- **GIVEN TASK**:
Copy exactly the lines from the beginning of the data down to and including the line holding "k in range(4)])", without any pictures.

--- start of EXERCISE MATERIAL ---

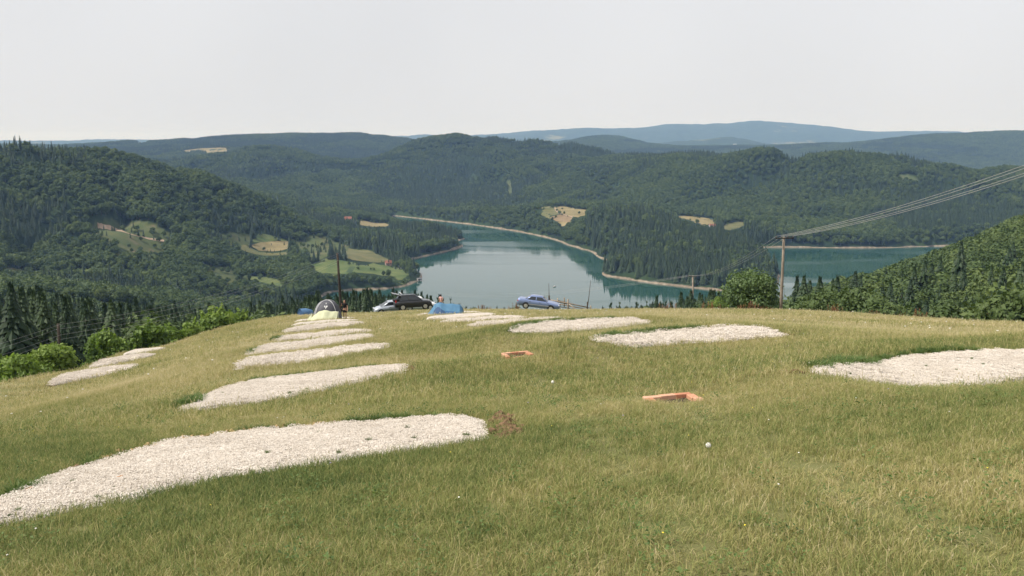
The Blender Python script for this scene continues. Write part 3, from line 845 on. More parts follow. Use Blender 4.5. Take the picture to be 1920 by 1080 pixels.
BROAD_LO = [broad_crown('broadleaf_low', 20 + k, 1.0, 0.86 - 0.05 * k, 18, 720, 0.048, M_BROAD, 0.10) for k in range(4)]
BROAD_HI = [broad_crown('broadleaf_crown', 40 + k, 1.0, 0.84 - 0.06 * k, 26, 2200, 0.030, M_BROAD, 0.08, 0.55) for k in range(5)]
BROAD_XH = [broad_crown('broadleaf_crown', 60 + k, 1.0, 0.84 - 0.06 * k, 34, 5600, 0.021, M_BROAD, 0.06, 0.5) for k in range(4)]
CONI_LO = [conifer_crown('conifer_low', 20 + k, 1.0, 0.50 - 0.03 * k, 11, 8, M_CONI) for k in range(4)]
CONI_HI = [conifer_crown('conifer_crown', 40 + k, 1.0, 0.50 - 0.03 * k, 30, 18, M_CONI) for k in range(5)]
TRUNK_B = [trunk_mesh('trunk', 1.0, 0.022, M_BARK2 if k == 1 else M_BARK, 5, k) for k in range(3)]
TRUNK_C = trunk_mesh('trunk', 1.0, 0.018, M_BARK, 0, 5, 0.9)
I4 = Matrix.Identity(4)
lo_objs = [joined_template('forest_template_%d' % k, [(BROAD_LO[k], I4), (TRUNK_B[k % 3], I4)]) for k in range(4)] + \
          [joined_template('forest_template_%d' % (4 + k), [(CONI_LO[k], I4), (TRUNK_C, I4)]) for k in range(4)]
LO_COLL = template_collection('forest_templates', lo_objs)
def cluster(name, seed, pc):
    rs = random.Random(seed); parts = []
    for k in range(6):
        p = Vector(((k % 3 - 1) * 0.8 + rs.uniform(-.2, .2), (k // 3 - 0.5) * 1.0 + rs.uniform(-.25, .25), 0))
        s = rs.uniform(0.85, 1.2)
        me_ = rs.choice(CONI_LO) if rs.random() < pc else rs.choice(BROAD_LO)
        parts.append((me_, Matrix.Translation(p) @ Matrix.Rotation(rs.uniform(0, 6.28), 4, 'Z') @ Matrix.Diagonal((s, s, s, 1))))
    return joined_template(name, parts)
CL_COLL = template_collection('far_templates', [cluster('far_template_%d' % k, k, [0.05, 0.2, 0.8, 0.95][k]) for k in range(4)])

# ------------------------------------------------------------------ the forest
rsF = np.random.RandomState(3)
def jgrid(r0, r1, step, amax=0.61):
    xs = np.arange(-r1 * math.sin(amax), r1 * math.sin(amax), step)
    ys = np.arange(r0 * math.cos(amax) * 0.98, r1, step)
    X, Y = np.meshgrid(xs, ys)
    X = X.ravel() + rsF.uniform(-.45, .45, X.size) * step; Y = Y.ravel() + rsF.uniform(-.45, .45, Y.size) * step
    R = np.hypot(X, Y); Az = np.abs(np.arctan2(X, Y))
    k = (R >= r0) & (R < r1) & (Az < amax)
    return X[k], Y[k]
# terrain skyline seen from the eye, with a margin for a step aside
SL = (GH - CAMZ) / np.maximum(RR, 1e-3)
SKY_ = np.maximum.accumulate(SL, axis=1)
def skyline(x, y):
    a = np.arctan2(x, y); r = np.hypot(x, y)
    i = np.clip(np.searchsorted(az_v, a) - 1, 0, len(az_v) - 2); j = np.clip(np.searchsorted(r_v, r) - 2, 0, len(r_v) - 2)
    return np.minimum(SKY_[i, j], SKY_[i + 1, j])
def px_arr(x, y, z):
    cp, sp = math.cos(PITCH), math.sin(PITCH)
    zz = z - CAMZ; f = cp * y - sp * zz; u = sp * y + cp * zz
    return 960 + FPX * x / f, 540 - FPX * u / f
def plant(x, y, hmin, hmax, margin):
    z = hgt(x, y)
    wet = z < 2.6
    nearlake = fbm(x / 60 + 31, y / 60 + 7, 3)
    h = (hmin + (hmax - hmin) * (0.25 * rsF.rand(len(x)) + 0.75 * np.clip(fbm(x / 45 + 5, y / 45, 3) * 1.8 - 0.4, 0, 1)))
    top = (z + h - CAMZ + margin) / np.hypot(x, y)
    inf = in_fields(x, y)
    far_in = np.zeros(len(x), bool)
    for f in FIELDS: far_in |= poly_in(x, y, f) & ((poly_dist(x, y, f) > 9) | (rsF.rand(len(x)) < 0.55))
    h = np.where(inf, h * 0.42, h)
    keep = ~wet & ~far_in & (top > skyline(x, y))
    cl_ = cleared(x, y); thin = cl_ & (rsF.rand(len(x)) < 0.72)
    h = np.where(cl_, h * 0.55, h)
    keep &= ~thin
    return keep, z, h
x1, y1 = jgrid(104, 560, 4.8)
x2, y2 = jgrid(560, 2600, 7.4)
X, Y = np.concatenate([x1, x2]), np.concatenate([y1, y2])
keep, Z, Hh = plant(X, Y, 8, 17, np.where(np.hypot(X, Y) < 560, 15, 6))
Hh = np.where(np.hypot(X, Y) > 1500, Hh * 0.82, Hh)
R_ = np.hypot(X, Y)
PX, PY = px_arr(X, Y, Z)
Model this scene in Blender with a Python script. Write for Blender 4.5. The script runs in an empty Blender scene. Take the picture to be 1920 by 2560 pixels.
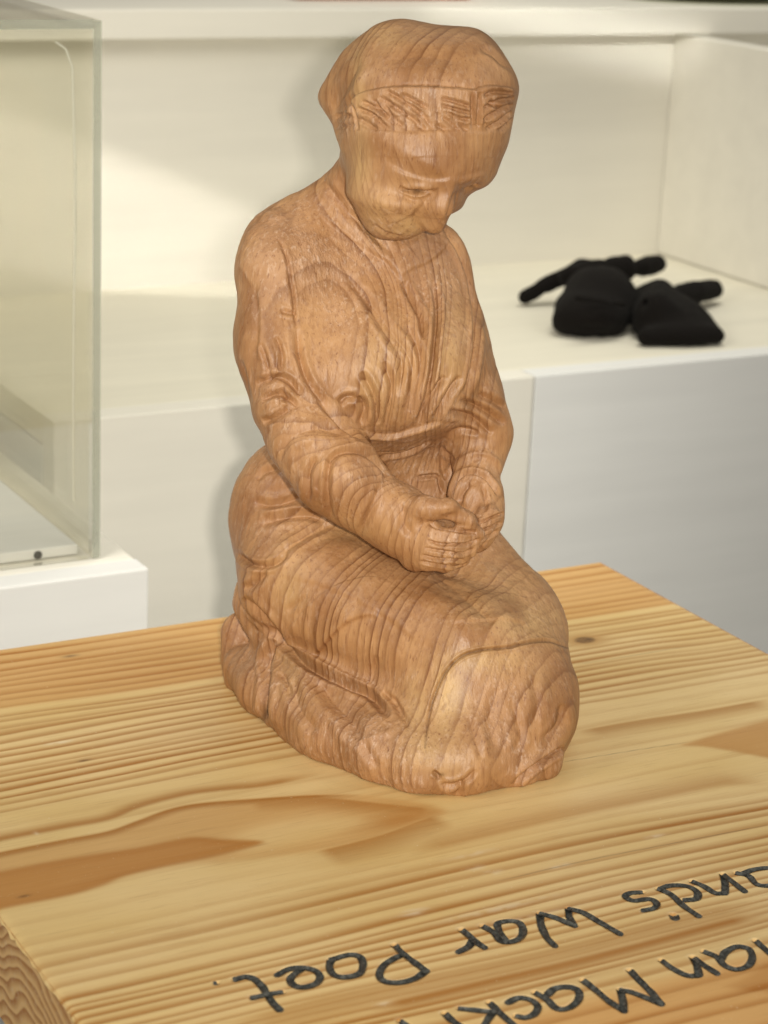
import bpy, os
import numpy as np
from math import *


# ------------------------------------------------------------------ camera
F_PX = 5400.0
AZ, PITCH, ROLL = radians(60.6), radians(17.8), radians(2.6)
Fh = np.array([cos(AZ), sin(AZ), 0.0]); ZZ = np.array([0, 0, 1.0])
Fw = cos(PITCH) * Fh - sin(PITCH) * ZZ
R0 = np.cross(Fh, ZZ); U0 = np.cross(R0, Fw)
RR = cos(ROLL) * R0 + sin(ROLL) * U0
UU = -sin(ROLL) * R0 + cos(ROLL) * U0
def ray(x, y): return Fw + RR * (x - 960) / F_PX - UU * (y - 1280) / F_PX
CAM = -ray(1040, 1800) * 1.05
def hitz(x, y, z): d = ray(x, y); return CAM + d * ((z - CAM[2]) / d[2])
def hity(x, y, v): d = ray(x, y); return CAM + d * ((v - CAM[1]) / d[1])
def hitx(x, y, v): d = ray(x, y); return CAM + d * ((v - CAM[0]) / d[0])

from mathutils import Matrix, Vector
scene = bpy.context.scene
cam = bpy.data.cameras.new('camera'); camo = bpy.data.objects.new('camera', cam)
scene.collection.objects.link(camo); scene.camera = camo
m = Matrix.Identity(4)
for i in range(3):
    m[i][0] = RR[i]; m[i][1] = UU[i]; m[i][2] = -Fw[i]; m[i][3] = CAM[i]
camo.matrix_world = m
cam.sensor_fit = 'VERTICAL'; cam.sensor_height = 36; cam.sensor_width = 27
cam.lens = F_PX / 2560 * 36
cam.clip_end = 50; cam.clip_start = .05
cam.dof.use_dof = True; cam.dof.focus_distance = .97; cam.dof.aperture_fstop = 15.0

# ------------------------------------------------------------------ light
world = bpy.data.worlds.new('World'); scene.world = world; world.use_nodes = True
world.node_tree.nodes['Background'].inputs[0].default_value = (1.0, .965, .86, 1)
world.node_tree.nodes['Background'].inputs[1].default_value = .30
scene.view_settings.view_transform = 'Standard'; scene.view_settings.look = 'None'
scene.view_settings.exposure = 0; scene.view_settings.gamma = 1
scene.cycles.max_bounces = 8; scene.cycles.transparent_max_bounces = 16
scene.cycles.caustics_reflective = False; scene.cycles.caustics_refractive = False
scene.cycles.sample_clamp_indirect = 4

def look(o, target):
    d = Vector(target) - o.location
    o.rotation_euler = d.to_track_quat('-Z', 'Y').to_euler()
def area(name, loc, target, sx, sy, power, col, spread=180):
    l = bpy.data.lights.new(name, 'AREA'); l.shape = 'RECTANGLE'; l.size = sx; l.size_y = sy
    l.energy = power; l.color = col; l.spread = radians(spread)
    o = bpy.data.objects.new(name, l); scene.collection.objects.link(o); o.location = loc; look(o, target)
    return o
# the camera's own flash, beside the lens
fl = CAM + RR * .030 + UU * .012
area('flash_light', fl, tuple(fl + Fw), .020, .010, 3.7, (1, .93, .82), 120)

# ------------------------------------------------------------------ helpers
def link_mesh(name, V, Fq, mat, parent=None, smooth=True, origin=None):
    me = bpy.data.meshes.new(name)
    V = np.asarray(V, dtype=np.float64)
    if origin is not None: V = V - np.asarray(origin)
    if isinstance(Fq, np.ndarray):
        me.vertices.add(len(V)); me.vertices.foreach_set('co', V.astype(np.float32).ravel())
        n, k = Fq.shape
        me.loops.add(n * k); me.loops.foreach_set('vertex_index', Fq.astype(np.int32).ravel())
        me.polygons.add(n); me.polygons.foreach_set('loop_start', np.arange(0, n * k, k, dtype=np.int32))
        me.update(calc_edges=True)
    else:
        me.from_pydata(V.tolist(), [], [list(f) for f in Fq]); me.update()
    if smooth: me.polygons.foreach_set('use_smooth', np.ones(len(me.polygons), dtype=bool))
    if mat: me.materials.append(mat)
    o = bpy.data.objects.new(name, me); scene.collection.objects.link(o)
    if parent: o.parent = parent
    elif origin is not None: o.location = origin
    return o
def tag(o, label=None, cat=None, group=None, kind=None):
    if label: o['label'] = label
    if cat: o['category'] = cat
    if group: o['group'] = group
    if kind: o['kind'] = kind
    return o
def empty(name, loc):
    o = bpy.data.objects.new(name, None); scene.collection.objects.link(o); o.location = loc
    o.empty_display_size = .02
    return o

# ------------------------------------------------------------------ wood carving: signed distance field
BV = -Fh                      # towards the viewer, horizontal
LF = np.stack([R0, BV, ZZ])   # local axes: right, towards viewer, up
def PB(x, y, b):
    d = ray(x, y); q = CAM + d * ((b - CAM @ BV) / (d @ BV))
    t = (q - CAM) @ Fw
    return LF @ q, t / F_PX
prims = []
def rc(g, a, b, ra, rb, k=.006):
    """round cone from pixel a=(x,y,b) to b, radii in pixels"""
    A, sa = PB(*a); B, sb = PB(*b); prims.append(('rc', g, k, A, B, ra * sa, rb * sb))
def el(g, c, r, roll=0, yaw=0, tilt=0, k=.006):
    """ellipsoid, radii in pixels (right, depth, up); roll in picture plane, yaw about z, tilt about right axis"""
    Cc, s = PB(*c); a, w, t = radians(roll), radians(yaw), radians(tilt)
    Ry = np.array([[cos(a), 0, sin(a)], [0, 1, 0], [-sin(a), 0, cos(a)]])
    Rz = np.array([[cos(w), -sin(w), 0], [sin(w), cos(w), 0], [0, 0, 1]])
    Rx = np.array([[1, 0, 0], [0, cos(t), -sin(t)], [0, sin(t), cos(t)]])
    prims.append(('el', g, k, Cc, (Rz @ Ry @ Rx).T, np.array(r, float) * s))
def chain(g, pts, k=.006):
    for p, q in zip(pts[:-1], pts[1:]): rc(g, p[:3], q[:3], p[3], q[3], k)
def cut(kind, *a, **kw):
    """subtract: same arguments as the solid"""
    (rc if kind == 'rc' else el)(*a, **kw); prims[-1] = ('-' + prims[-1][0],) + prims[-1][1:]

def ground_chain(g, pts, cx=.0, cb=.0, k=.006):
    """round cones lying on the table; pts are (pixel of the contact line, radius px, height of centre / radius)"""
    L = []
    for x, y, r, h in pts:
        q = LF @ hitz(x, y, 0); R_ = r * 1.03 / F_PX
        d = np.array([cx - q[0], cb - q[1], 0]); d /= np.linalg.norm(d)
        c = q + d * R_ * .9; c[2] = R_ * h; L.append((c, R_))
    for (A, ra), (B, rb) in zip(L[:-1], L[1:]): prims.append(('rc', g, k, A, B, ra, rb))
def sdf_prim(pr, P):
    if pr[0].lstrip('-') == 'rc':
        _, g, k, A, B, ra, rb = pr
        ab = (B - A).astype(np.float32); L2 = float(ab @ ab) + 1e-12
        pa = P - A.astype(np.float32)
        t = np.clip((pa @ ab) / L2, 0, 1)
        d = pa - t[..., None] * ab
        return np.sqrt((d * d).sum(-1)) - (ra + (rb - ra) * t)
    _, g, k, Cc, M, r = pr
    q = (P - Cc.astype(np.float32)) @ M.T.astype(np.float32)
    a = q / r.astype(np.float32); b = a / r.astype(np.float32)
    k0 = np.sqrt((a * a).sum(-1)); k1 = np.sqrt((b * b).sum(-1)) + 1e-9
    return k0 * (k0 - 1) / k1
def field_at(P):
    D = np.full(P.shape[:-1], .2, dtype=np.float32)
    for pr in prims:
        d2 = sdf_prim(pr, P); k = pr[2]
        if pr[0][0] == '-':
            h = np.maximum(k - np.abs(D + d2), 0) / k; D = np.maximum(D, -d2) + h * h * k * .25
        else:
            h = np.maximum(k - np.abs(D - d2), 0) / k; D = np.minimum(D, d2) - h * h * k * .25
    return D
def SB(x, y, off=0.0):
    """pixel and depth of the surface built so far"""
    T = np.arange(.82, 1.2, .0005); d = ray(x, y)
    W_ = CAM + T[:, None] * d
    i = np.argmax(field_at((W_ @ LF.T).astype(np.float32)) < 0)
    return x, y, float(W_[i] @ BV) + off
#PRIMS
# --- skirt: thighs, knees, hem
rc('skirt', (745, 1440, -.012), (1150, 1640, .030), 150, 180, .012)
rc('skirt', (960, 1370, -.04), (1215, 1585, -.005), 150, 182, .012)
rc('skirt', (1225, 1700, .025), (1247, 1780, .02), 180, 187, .012)
rc('skirt', (1110, 1810, .045), (1260, 1810, .045), 140, 130, .010)
rc('skirt', (900, 1700, -.01), (1230, 1720, -.02), 160, 180, .012)
ground_chain('skirt', [(700, 1845, 70, .9), (760, 1893, 72, .85), (830, 1915, 75, .8), (940, 1960, 80, .75), (1060, 1988, 80, .7), (1190, 1988, 85, .7), (1290, 1964, 70, .7)], k=.010)
ground_chain('skirt', [(1320, 1962, 40, .6), (1385, 1945, 40, .7)], k=.006)
chain('skirt', [(690, 1660, -.025, 80), (800, 1760, .020, 105), (950, 1830, .035, 110)], .010)
el('skirt', (735, 1290, -.042), (164, 170, 205), roll=4, k=.014)
rc('skirt', (650, 1500, -.03), (720, 1620, -.01), 60, 70, .008)
el('skirt', (1040, 1300, -.03), (160, 150, 120), k=.014)
rc('skirt', (1140, 1770, .042), (1275, 1760, .034), 150, 150, .014)
el('skirt', (1200, 1870, .045), (170, 120, 110), k=.014)
rc('skirt', (800, 1700, .005), (1000, 1780, .03), 110, 120, .012)
rc('skirt', (1112, 1378, -.032), (1245, 1566, -.008), 132, 138, .014)
rc('skirt', (1238, 1600, .0), (1248, 1720, .02), 162, 176, .012)
# --- feet (soles turned up at the back)
ground_chain('foot', [(567, 1715, 55, 1.0), (600, 1768, 60, .9), (650, 1806, 60, .8)], k=.006)
chain('foot', [(625, 1600, -.050, 50), (617, 1650, -.045, 58), (625, 1700, -.035, 62)], .006)
chain('foot', [(625, 1560, -.05, 36), (600, 1590, -.05, 38)], .006)
rc('skirt', (650, 1470, -.035), (655, 1520, -.035), 45, 48, .006)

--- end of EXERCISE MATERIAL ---

- **EXERCISE RESPONSE**:
The Blender Python script for this scene continues. Write part 3, from line 845 on. More parts follow. Use Blender 4.5. Take the picture to be 1920 by 1080 pixels.
BROAD_LO = [broad_crown('broadleaf_low', 20 + k, 1.0, 0.86 - 0.05 * k, 18, 720, 0.048, M_BROAD, 0.10) for k in range(4)]
BROAD_HI = [broad_crown('broadleaf_crown', 40 + k, 1.0, 0.84 - 0.06 * k, 26, 2200, 0.030, M_BROAD, 0.08, 0.55) for k in range(5)]
BROAD_XH = [broad_crown('broadleaf_crown', 60 + k, 1.0, 0.84 - 0.06 * k, 34, 5600, 0.021, M_BROAD, 0.06, 0.5) for k in range(4)]
CONI_LO = [conifer_crown('conifer_low', 20 + k, 1.0, 0.50 - 0.03 * k, 11, 8, M_CONI) for k in range(4)]
CONI_HI = [conifer_crown('conifer_crown', 40 + k, 1.0, 0.50 - 0.03 * k, 30, 18, M_CONI) for k in range(5)]
TRUNK_B = [trunk_mesh('trunk', 1.0, 0.022, M_BARK2 if k == 1 else M_BARK, 5, k) for k in range(3)]
TRUNK_C = trunk_mesh('trunk', 1.0, 0.018, M_BARK, 0, 5, 0.9)
I4 = Matrix.Identity(4)
lo_objs = [joined_template('forest_template_%d' % k, [(BROAD_LO[k], I4), (TRUNK_B[k % 3], I4)]) for k in range(4)] + \
          [joined_template('forest_template_%d' % (4 + k), [(CONI_LO[k], I4), (TRUNK_C, I4)]) for k in range(4)]
LO_COLL = template_collection('forest_templates', lo_objs)
def cluster(name, seed, pc):
    rs = random.Random(seed); parts = []
    for k in range(6):
        p = Vector(((k % 3 - 1) * 0.8 + rs.uniform(-.2, .2), (k // 3 - 0.5) * 1.0 + rs.uniform(-.25, .25), 0))
        s = rs.uniform(0.85, 1.2)
        me_ = rs.choice(CONI_LO) if rs.random() < pc else rs.choice(BROAD_LO)
        parts.append((me_, Matrix.Translation(p) @ Matrix.Rotation(rs.uniform(0, 6.28), 4, 'Z') @ Matrix.Diagonal((s, s, s, 1))))
    return joined_template(name, parts)
CL_COLL = template_collection('far_templates', [cluster('far_template_%d' % k, k, [0.05, 0.2, 0.8, 0.95][k]) for k in range(4)])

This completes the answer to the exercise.